University of North Carolina Ashville Athletics

Bulldog Basketball Holiday Memory – December 1996
01.05.2023 | Men's Basketball
With the holidays around us, Mike Gore will look at some memorable men's basketball games that have been played near the holidays. Today's look is at a Bulldog win at South Carolina back in December of 1996.
Eddie Biedenbach was UNC Asheville's head basketball coach for 17 years and produced a lot of victories. He finished his Bulldog career with 256 wins.
But one victory early in his first season was an important one as it let Bulldog fans know that the former N.C. State standout was going to be a great coach with the Asheville program.

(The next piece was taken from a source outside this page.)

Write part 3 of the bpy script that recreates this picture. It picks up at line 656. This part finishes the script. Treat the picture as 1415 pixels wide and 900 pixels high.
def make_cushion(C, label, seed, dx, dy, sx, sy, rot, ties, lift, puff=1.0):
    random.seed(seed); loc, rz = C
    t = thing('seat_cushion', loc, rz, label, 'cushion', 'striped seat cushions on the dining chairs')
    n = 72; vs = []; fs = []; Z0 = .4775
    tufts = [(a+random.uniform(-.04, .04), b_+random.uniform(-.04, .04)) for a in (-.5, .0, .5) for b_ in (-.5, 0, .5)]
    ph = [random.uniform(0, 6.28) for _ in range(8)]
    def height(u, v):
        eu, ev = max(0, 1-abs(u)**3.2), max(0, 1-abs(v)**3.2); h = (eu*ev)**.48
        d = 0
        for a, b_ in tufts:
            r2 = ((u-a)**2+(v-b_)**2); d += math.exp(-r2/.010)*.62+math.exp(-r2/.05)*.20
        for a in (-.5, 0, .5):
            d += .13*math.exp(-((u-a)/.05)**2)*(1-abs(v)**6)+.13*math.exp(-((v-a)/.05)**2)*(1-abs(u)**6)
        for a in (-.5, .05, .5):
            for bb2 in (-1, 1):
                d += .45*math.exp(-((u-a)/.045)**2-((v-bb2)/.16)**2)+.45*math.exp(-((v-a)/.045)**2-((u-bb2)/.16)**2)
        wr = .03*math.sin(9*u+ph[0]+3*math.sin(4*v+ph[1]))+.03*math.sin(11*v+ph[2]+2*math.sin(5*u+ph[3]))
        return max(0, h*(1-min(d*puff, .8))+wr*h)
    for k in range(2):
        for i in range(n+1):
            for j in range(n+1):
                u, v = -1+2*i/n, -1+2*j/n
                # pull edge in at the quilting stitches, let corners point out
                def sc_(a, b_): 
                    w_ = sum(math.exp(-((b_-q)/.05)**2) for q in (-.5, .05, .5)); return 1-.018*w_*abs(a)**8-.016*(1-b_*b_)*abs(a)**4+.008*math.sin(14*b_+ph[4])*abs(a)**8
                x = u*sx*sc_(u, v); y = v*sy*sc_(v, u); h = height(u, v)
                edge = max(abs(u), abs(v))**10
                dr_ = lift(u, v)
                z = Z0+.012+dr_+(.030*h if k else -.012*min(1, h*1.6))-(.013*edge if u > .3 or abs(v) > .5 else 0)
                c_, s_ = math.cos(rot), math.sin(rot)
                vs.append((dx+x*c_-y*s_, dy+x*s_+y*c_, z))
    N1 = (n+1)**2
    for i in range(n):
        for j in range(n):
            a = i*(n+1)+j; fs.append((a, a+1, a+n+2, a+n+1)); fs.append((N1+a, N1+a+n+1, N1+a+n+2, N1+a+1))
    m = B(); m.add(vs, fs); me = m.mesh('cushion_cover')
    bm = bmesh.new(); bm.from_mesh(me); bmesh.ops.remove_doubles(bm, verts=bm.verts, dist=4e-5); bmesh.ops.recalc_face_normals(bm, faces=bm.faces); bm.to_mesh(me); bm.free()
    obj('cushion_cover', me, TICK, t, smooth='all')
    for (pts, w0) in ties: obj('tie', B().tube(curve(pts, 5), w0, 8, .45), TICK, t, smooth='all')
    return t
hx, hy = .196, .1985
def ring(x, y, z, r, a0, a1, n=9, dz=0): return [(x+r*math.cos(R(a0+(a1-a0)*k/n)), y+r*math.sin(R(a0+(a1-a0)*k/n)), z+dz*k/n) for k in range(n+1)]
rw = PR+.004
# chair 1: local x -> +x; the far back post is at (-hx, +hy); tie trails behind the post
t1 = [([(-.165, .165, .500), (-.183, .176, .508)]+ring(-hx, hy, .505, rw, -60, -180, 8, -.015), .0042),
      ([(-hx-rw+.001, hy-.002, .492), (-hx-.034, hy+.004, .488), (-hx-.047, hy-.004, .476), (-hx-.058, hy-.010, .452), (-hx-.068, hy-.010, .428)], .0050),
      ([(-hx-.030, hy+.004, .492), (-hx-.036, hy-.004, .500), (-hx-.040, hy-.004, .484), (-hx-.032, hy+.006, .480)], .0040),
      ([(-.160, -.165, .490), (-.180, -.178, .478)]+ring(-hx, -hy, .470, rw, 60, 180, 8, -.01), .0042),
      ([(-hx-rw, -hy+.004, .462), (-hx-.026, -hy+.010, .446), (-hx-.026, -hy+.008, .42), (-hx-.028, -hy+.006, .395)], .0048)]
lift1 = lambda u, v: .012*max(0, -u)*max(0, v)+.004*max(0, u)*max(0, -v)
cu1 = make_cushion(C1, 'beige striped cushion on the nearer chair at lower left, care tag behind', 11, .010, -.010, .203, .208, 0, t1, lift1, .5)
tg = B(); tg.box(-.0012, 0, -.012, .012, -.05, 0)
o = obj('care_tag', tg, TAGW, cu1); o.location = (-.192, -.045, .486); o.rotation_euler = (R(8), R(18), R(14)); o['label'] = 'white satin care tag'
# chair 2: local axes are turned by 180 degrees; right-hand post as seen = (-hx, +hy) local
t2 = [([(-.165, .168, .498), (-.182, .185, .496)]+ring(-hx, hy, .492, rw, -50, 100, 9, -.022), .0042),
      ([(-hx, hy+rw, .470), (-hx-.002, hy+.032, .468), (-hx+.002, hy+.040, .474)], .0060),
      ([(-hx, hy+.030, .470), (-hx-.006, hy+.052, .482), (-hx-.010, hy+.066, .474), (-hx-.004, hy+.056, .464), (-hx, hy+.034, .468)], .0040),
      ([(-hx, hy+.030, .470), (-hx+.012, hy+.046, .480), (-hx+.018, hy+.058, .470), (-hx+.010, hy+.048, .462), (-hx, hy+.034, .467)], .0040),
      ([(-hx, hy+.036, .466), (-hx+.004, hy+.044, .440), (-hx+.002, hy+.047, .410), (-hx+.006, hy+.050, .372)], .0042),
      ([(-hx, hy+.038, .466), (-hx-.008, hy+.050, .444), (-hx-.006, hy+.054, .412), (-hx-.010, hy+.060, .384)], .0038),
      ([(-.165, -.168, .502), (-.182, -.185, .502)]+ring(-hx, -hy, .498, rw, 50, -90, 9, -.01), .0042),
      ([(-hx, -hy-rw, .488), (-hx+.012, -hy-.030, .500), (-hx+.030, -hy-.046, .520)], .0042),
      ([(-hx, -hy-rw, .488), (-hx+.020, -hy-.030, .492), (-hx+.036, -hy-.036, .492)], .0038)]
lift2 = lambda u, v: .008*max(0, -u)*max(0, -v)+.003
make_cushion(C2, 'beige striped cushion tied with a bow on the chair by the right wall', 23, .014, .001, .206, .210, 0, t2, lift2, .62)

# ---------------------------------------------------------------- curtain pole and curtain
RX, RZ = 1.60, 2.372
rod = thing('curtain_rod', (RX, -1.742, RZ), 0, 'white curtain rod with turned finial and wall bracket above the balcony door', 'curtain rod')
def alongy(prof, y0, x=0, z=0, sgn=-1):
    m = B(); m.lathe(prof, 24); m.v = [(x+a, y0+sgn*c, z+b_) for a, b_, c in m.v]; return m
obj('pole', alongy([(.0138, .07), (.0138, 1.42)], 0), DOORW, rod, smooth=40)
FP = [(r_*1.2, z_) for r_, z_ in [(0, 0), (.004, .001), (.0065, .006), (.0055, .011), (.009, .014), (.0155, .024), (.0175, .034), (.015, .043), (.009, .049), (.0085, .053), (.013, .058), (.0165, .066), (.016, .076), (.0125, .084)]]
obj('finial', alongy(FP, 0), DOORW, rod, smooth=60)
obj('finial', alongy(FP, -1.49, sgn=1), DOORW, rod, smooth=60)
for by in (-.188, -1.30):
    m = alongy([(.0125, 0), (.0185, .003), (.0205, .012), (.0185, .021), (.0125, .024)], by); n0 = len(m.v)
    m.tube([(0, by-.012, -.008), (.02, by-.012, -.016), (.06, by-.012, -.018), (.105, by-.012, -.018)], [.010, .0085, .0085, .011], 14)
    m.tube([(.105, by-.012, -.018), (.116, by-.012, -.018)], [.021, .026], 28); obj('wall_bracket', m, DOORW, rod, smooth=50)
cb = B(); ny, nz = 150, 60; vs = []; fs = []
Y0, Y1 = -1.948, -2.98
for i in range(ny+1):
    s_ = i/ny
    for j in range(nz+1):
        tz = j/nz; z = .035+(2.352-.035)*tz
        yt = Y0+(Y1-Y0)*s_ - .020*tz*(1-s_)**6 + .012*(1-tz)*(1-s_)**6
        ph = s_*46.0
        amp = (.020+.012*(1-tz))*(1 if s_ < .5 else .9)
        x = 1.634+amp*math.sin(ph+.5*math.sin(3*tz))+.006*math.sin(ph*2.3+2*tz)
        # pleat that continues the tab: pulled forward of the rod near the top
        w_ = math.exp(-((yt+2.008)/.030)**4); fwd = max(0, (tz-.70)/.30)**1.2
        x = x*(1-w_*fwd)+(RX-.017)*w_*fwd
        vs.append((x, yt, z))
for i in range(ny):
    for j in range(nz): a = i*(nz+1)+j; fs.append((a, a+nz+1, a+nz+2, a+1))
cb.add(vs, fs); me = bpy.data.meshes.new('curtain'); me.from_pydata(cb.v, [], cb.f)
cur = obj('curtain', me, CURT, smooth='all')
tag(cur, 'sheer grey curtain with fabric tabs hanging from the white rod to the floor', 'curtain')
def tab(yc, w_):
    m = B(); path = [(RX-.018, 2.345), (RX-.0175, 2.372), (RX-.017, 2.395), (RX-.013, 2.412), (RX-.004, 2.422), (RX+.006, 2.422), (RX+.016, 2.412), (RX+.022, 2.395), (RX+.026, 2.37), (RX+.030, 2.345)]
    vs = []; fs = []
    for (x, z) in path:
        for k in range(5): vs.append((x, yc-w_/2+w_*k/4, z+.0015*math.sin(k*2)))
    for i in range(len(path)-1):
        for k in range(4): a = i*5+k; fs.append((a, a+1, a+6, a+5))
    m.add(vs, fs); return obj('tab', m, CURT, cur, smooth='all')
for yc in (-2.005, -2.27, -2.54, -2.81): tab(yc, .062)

Eddie succeeded Randy Wiel who helped rebuild the Asheville program after it had crashed and burned during the 1992-93 season when the Dogs went 4-23. Two years later Asheville went 18-10 and just missed winning a Big South regular-season championship. Wiel moved on to Middle Tennessee State as its head coach .
Biedenbach's first season as Asheville's head coach started a little slowly with losses at ETSU and Kansas State. The Dogs easily beat Montreat for their first win of the season. Afterwards, Cavalier coach Steve McNamara told some people that Asheville was going to have a great team this year. They were even better than last year's 18-10 squad.

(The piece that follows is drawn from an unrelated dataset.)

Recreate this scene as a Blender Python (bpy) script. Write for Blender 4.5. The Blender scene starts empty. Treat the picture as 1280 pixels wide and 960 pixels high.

The Bulldogs then had a date with top-ranked Kansas at historic Allen Field House. Many believed this was Asheville native Roy Williams' best Jayhawk team with future NBA stars Paul Pierce and Jacques Vaughn on the squad. The Dogs fell behind 50-23 at halftime but then scored 51 points in the second half and even made the Jayhawks call a pair of timeouts in the second half.
Later in the week, the Bulldogs would play at South Carolina and this is the game we will focus on for this story. It would be an interesting contest with several subplots. The Gamecocks had a veteran team returning and many thought they could be a contender in the rugged SEC which housed defending national champion Kentucky. And the coaching match-up was intriguing as well. Former UNC player and assistant coach Eddie Fogler was USC's head coach. He and Biedenbach had battled on the court as players and had really gone after it on the recruiting trail. This would be their first ever game against each other as head coaches.
The Dogs felt like they had a little momentum after playing well in the second half against Kansas. USC had been blitzed by Clemson at home a few nights earlier and weren't playing very well. Fogler decided to shake things up by starting two walk-ons against Asheville.
The shake-up didn't work for the home team. Biedenbach's charges were ready. Junior forward Robert Stephenson had dunks on three straight early possessions for the Dogs to give the visitors an early lead. Meanwhile junior guard Vincent Krieger was going through the Gamecock defense with ease and Asheville's lead ballooned to 15 late in the first half.
It stayed that way in the second half. The lead even went to 18 points as Krieger hit back-to-back treys. Asheville looked like it might waltz to an easy win.
But the Gamecocks were not going to go away quietly. Led by talented guards BJ McKie and Larry Davis, USC fought back and quickly got back in the game. The lead was sliced to four with less than a minute to play but USC could get no closer. Josh Pittman and Krieger would hit clutch free throws inside the final minute and when the horn sounded, the Bulldogs had their first ever win over an SEC club, 80-74. Krieger led all scorers with a career-best 24 points.
For me, the most interesting part of the evening came in the post-game press conferences. When Biedenbach was through answering questions from the media, he was walking out and in walked Fogler. The two looked at each other and I remember thinking how these two had been battling each other for a long time and this could not have been a moment Eddie Fogler would remember fondly. However, the two stopped and talked for a few minutes. Coach Biedenbach assured Coach Fogler that he had a very good team and that the Bulldogs were in the right spot at the right time. Fogler told Biedenbach how well-coached Asheville was and they were going to have a great season.
In the end, both would be proven right. USC would lose to another Big South team a week later to Charleston Southern. But once SEC play started, the Gamecocks were ready to go. They won their first ever SEC regular-season crown with a 17-1 record which included two wins over top-ranked Kentucky. USC clinched the title with a win at Rupp Arena on Senior Day. Big South fans would enjoy the Gamecocks' success by pointing out that, while they were 17-1 in the SEC, they were 0-2 in the Big South.
Biedenbach's charges would make Eddie Fogler's words come true. Not too long after the Gamecock victory, the Bulldogs would embark on a school-record 11-game winning streak. There would be a win at Big West power New Mexico State, a rout of Marshall at the Civic Center and many other great moments. Asheville would win its first ever Big South regular-season title and finish with an 18-10 record.
During Biedenbach's career at Asheville, there would be more championships, trips to the NCAA Tournament and NIT. There would even be another win over South Carolina more than 12 years later. But the first big victory of the Biedenbach era came at South Carolina. He beat an old foe in Fogler that paved the way for the first of many great seasons under Eddie Biedenbach.